En esta época corrimos numerosas aventuras. Empezaron a escasear los suministros y las provisiones de todo género y, como estábamos completamente aislados del principal cuerpo del ejército, tuvimos que «mantenernos por nuestra cuenta». Durante algún tiempo, vivimos recolectando uvas y otros muchos deliciosos frutos que maduraban en huertos descuidados y parcialmente destruidos. Sin embargo, esta dieta vegetariana no era muy adecuada para el estómago alemán y, a finales de agosto, ya estábamos hartos. Un día, durante un reconocimiento, localizamos en el puerto unos barcos italianos naufragados y parcialmente hundidos. Decidimos que merecía la pena correr el riesgo de sacarlos y quizá encontrar algunas provisiones en su interior.

Vaciamos un camión ambulancia y yo salí con unos pocos soldados a los que mandé armarse con pistolas automáticas y munición. Llegamos a la ciudad de Milazzo, que daba al puerto y había quedado completamente desierta después de los numerosos bombardeos aliados. El muelle estaba casi totalmente destruido y nos asombró el poder de las bombas, capaz de destrozar unos muros semejantes; algunos barcos seriamente dañados y parcialmente hundidos se mostraban tentadores en la rada, a escasa distancia del malecón. No había marineros a la vista…, todos parecían haber huido. Cuatro de nosotros preparamos una pequeña barca y remamos hacia el desecho que nos parecía más prometedor. Nuestro juicio resultó ser acertado: en el barco encontramos unos tesoros fabulosos, cosas con las que solamente habíamos soñado en tiempos de paz. Llenamos el bote e hicimos tres o cuatro viajes hasta cargar el camión todo lo posible. ¡Nuestros camaradas iban a pasar un buen rato!

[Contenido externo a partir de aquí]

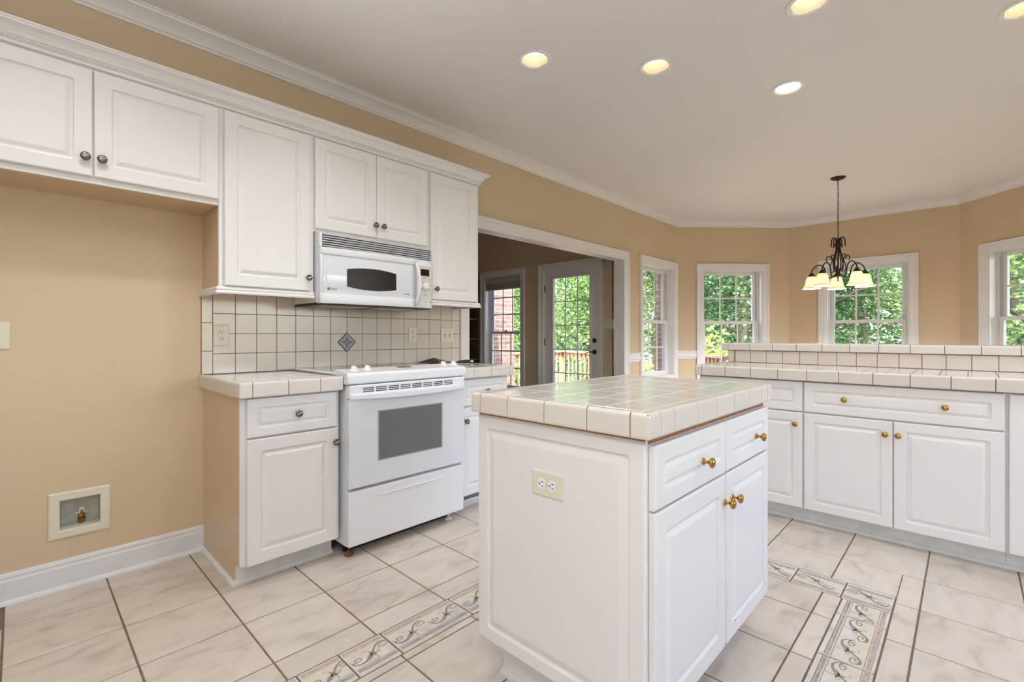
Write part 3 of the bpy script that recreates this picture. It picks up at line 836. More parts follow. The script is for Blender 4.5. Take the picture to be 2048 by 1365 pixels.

No había ni un ser humano a la vista. Tan pronto como guardamos la última caja de comida y amarramos la lona sobre el camión, un grupo de marineros italianos surgió de repente por una calle lateral. Habían estado escondidos y, evidentemente, habían bebido en abundancia. Cuando vieron que nos llevábamos las provisiones de su barco —lo que pudieron comprender fácilmente, sobre todo al ver que no habíamos olvidado las botellas de un vino excelente—, unos cincuenta de ellos bloquearon la carretera con aire amenazador y exigieron que descargáramos el camión.